LA PICCOLA LEGGE infatti, dopo appena una mezza giornata in commissione, ieri pomeriggio è arrivata già nell’aula. Merito della procedura d’urgenza sulla quale tutti i partiti erano stati d’accordo proprio perché si doveva trattare di una mini riforma generalmente condivisa. Il paradosso è che un’identica modifica anti ballottaggio il centrodestra sta provando a portarla avanti in due disegni di legge (Ronzulli e Romeo) di cui proprio la prima commissione sta discutendo, nell’ambito della riforma delle provincie, ma con tutti i crismi previsti per una novità di questa portata. Con tanto di audizioni dove, per esempio, l’Associazione nazionale dei comuni ha detto che il ballottaggio non va assolutamente eliminato.

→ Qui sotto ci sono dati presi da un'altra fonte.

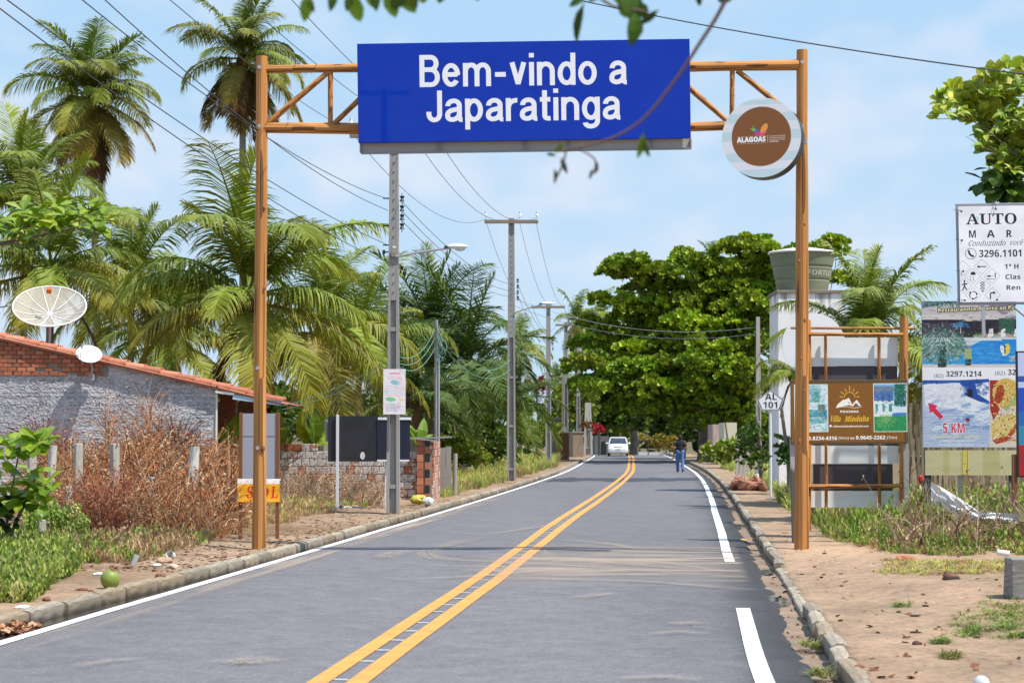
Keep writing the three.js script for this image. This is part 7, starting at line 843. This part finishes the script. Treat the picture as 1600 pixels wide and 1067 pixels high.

Il Pd, Sinistra/Verdi e M5S si cono appellati a La Russa, avvertendo che se questa grave scorrettezza fosse passata «non concederemo mai più una procedura di emergenza», ha avvertito il senatore dem Parrini. «Che senso hanno gli inviti al dialogo sulle riforme di Meloni, se poi i comportamenti sono questi»?, si è chiesto il senatore Pd Giorgis. E in effetti è molto probabile che a palazzo Chigi la forzatura non sia stata affatto gradita. Tant’è che prima delle votazioni arriva la notizia che la maggioranza ritira l’emendamento. La legge resta piccola, e così viene approvata. All’unanimità.